As uncertainties and doubts about America’s economic stability grow, the Church is called upon to respond in faith and love towards those most affected. The first response is always turning to God in prayer, filled with the faith that Christ has the power to help, guide and assist in times of need. The Church teaches and believes in Divine Providence – God provides for our spiritual and physical needs! As long as we seek first His Kingdom and righteousness, everything else will be provided (Matthew 6:33). Many ills, doubts and emotional turmoil are healed by turning to God in prayer and not looking for answers elsewhere.
Secondly, for the Church to respond, any barrier that might prevent love from becoming an action needs to be abolished. Some people are “barrier-makers.” They prefer to live in closed circles of friends and associates; sharing the same ideology and life-style as they spend time discussing how thankful they are not like the rest of the world. Christ addressed the problem of myopic thinking with the Pharisees and Sadducees. He criticized these “barrier-makers” as not being able to experience authentic faith because they were not God-centered but self-centered. Authenticity is always an experience, an encounter between us and God that leads to the breaking down of barriers…it cannot create them. When an “us” verses “them” paradigm is created it cannot be from God. Barriers may be political, racial, religious, socio-economic, or even demographic. Anything that prevents one from seeing Christ in another human being is not part of the Gospel of Christ.

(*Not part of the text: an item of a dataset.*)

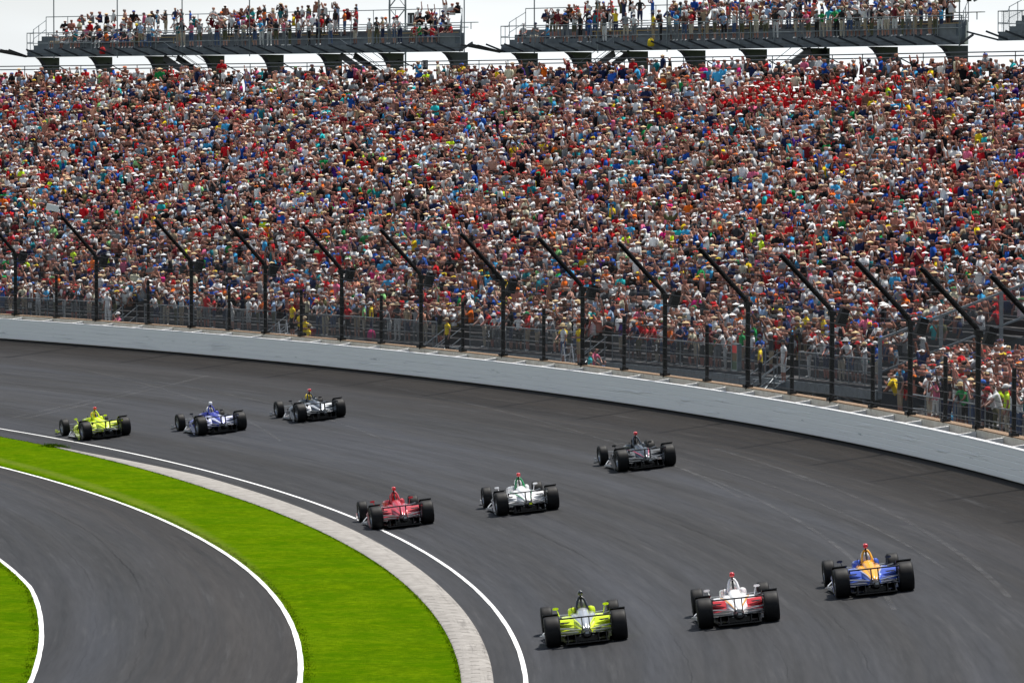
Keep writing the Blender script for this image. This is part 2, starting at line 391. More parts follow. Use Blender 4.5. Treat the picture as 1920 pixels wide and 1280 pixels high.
# tufts of longer grass: at the kerb's end, and along the ragged edges
def tufts(name, spots, label):
    b = MB()
    for (r, t, hh, k) in spots:
        for _ in range(k):
            x, y, z = pol(r + rnd.gauss(0, .05), t + rnd.gauss(0, .02), .0); a = rnd.uniform(0, 6.28); l = rnd.uniform(.5, 1) * hh
            dx, dy = math.cos(a) * .012, math.sin(a) * .012; lx, ly = rnd.gauss(0, .4) * l, rnd.gauss(0, .4) * l
            b.add([(x - dx, y - dy, z), (x + dx, y + dy, z), (x + lx, y + ly, z + l)], [(0, 1, 2)])
    return tag(b.build(name, M['grass']), kind='stuff', label=label, cat='grass')
sp = [(233.95 + rnd.gauss(0, .22), 21.35 + rnd.gauss(0, .1), .16, 14) for _ in range(60)]
for _ in range(2600): t = rnd.uniform(-2, 27); sp.append(((kerb_in(t) - .03) if t < 21.2 else 233.93, t, .05, 3))
for _ in range(2600): t = rnd.uniform(-2, 22); sp.append((lane_out_r(t) + .1 + abs(rnd.gauss(0, .08)), t, .045, 3))
for _ in range(900): t = rnd.uniform(-2, 12); sp.append((lane_in_r(t) - .1 - abs(rnd.gauss(0, .08)), t, .045, 3))
tufts('grass_tufts', sp, 'short ragged grass growing along the edges of kerb and lane')
# old tyre marks: pale scuffs that run across the banking
def markmat():
    g = NG('tyre_scuff'); o = g.n('ShaderNodeTexCoord').outputs['Object']; n1 = g.noise(o, 1.3, 6, .7)
    g.t.links.new(g.rng(n1, .38, .75, .0, .30), g.b.inputs['Alpha']); g.b.inputs['Base Color'].default_value = (.17, .17, .17, 1); g.b.inputs['Roughness'].default_value = .8; return g.m
MK = markmat()
def mark(p0, p1, wd, bend=0.):
    b = MB(); n = 24; pr = []
    for i in range(n + 1):
        f = i / n; r = p0[0] + (p1[0] - p0[0]) * f + bend * math.sin(f * math.pi); t = p0[1] + (p1[1] - p0[1]) * f; pr.append((r, t))
    for i, (r, t) in enumerate(pr):
        z = bank(r) + .006; b.v += [pol(r - wd / 2, t, z), pol(r + wd / 2, t, z)]
    for i in range(n): b.f.append((2 * i, 2 * i + 1, 2 * i + 3, 2 * i + 2)); b.m.append(0)
    return tag(b.build('tyre_mark', MK), kind='structure')
mark((237.5, 25.0), (249.0, 26.8), .3); mark((237.6, 25.3), (246.0, 26.6), .2)
mark((247.5, 29.5), (243.2, 18.5), .16, .5); mark((249.0, 31.5), (240.6, 19.5), .13, .4)
mark((251.0, 24.0), (246.0, 10.0), .14); mark((247.5, 15.0), (244.5, 2.0), .16); mark((249.6, 14.0), (247.2, 2.0), .22); mark((248.4, 18.0), (246.8, 4.0), .1)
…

Our Lord may be characterized as the great barrier-breaker of all time. Christ came and revealed the truth that everyone belongs to God and therefore the world is the object of our mission as a Church. We are commissioned by Christ to invite them all to sit with us in “Paradise” and experience the Church as heaven on earth. Archbishop Demetrios’ keynote address was on the theme, “Gather my people home.” Who are “God’s people?” The Archbishop answers that essentially – everyone. He cited several categories of people: the Orthodox who have left the church; others who through an inter-faith marriage no longer attend an Orthodox Church; young people who stop coming and never return; and the “un-churched,” those who are not atheists but do not have a spiritual home. In America there are 60 million “un-churched” people!
Every Nativity of Christ, the Orthodox Church calls upon us to increase our desire to fill God’s house with His people and to see Him outside of the manger. In Archbishop Demetrios’ final note of his address he said: “God wants His home to be filled with the people because all people on earth are His people. And we are part of His desire and plan. Which simply means that we have to go literally out to the streets and lanes of the cities and to the highways and hedges and gather the people to the House of God so that His House be filled…Every time that we are in our churches, in our beautiful parishes, let us think of those other sheep, those other people who are outside, known and unknown, the ones described in the parable of the Great Banquet. Let us think of all others, the truly significant others, who wait to hear the voice of Christ. The voice of Christ invites them to gather in His home, to become His flock. But how can they hear the voice of Christ? We are the voice of Christ! My beloved people let such voice be heard outside of our Churches, calling the people of God to His home. Let us be the voice of Christ. Everywhere for everyone. At any time, at any place of the wide world of God.”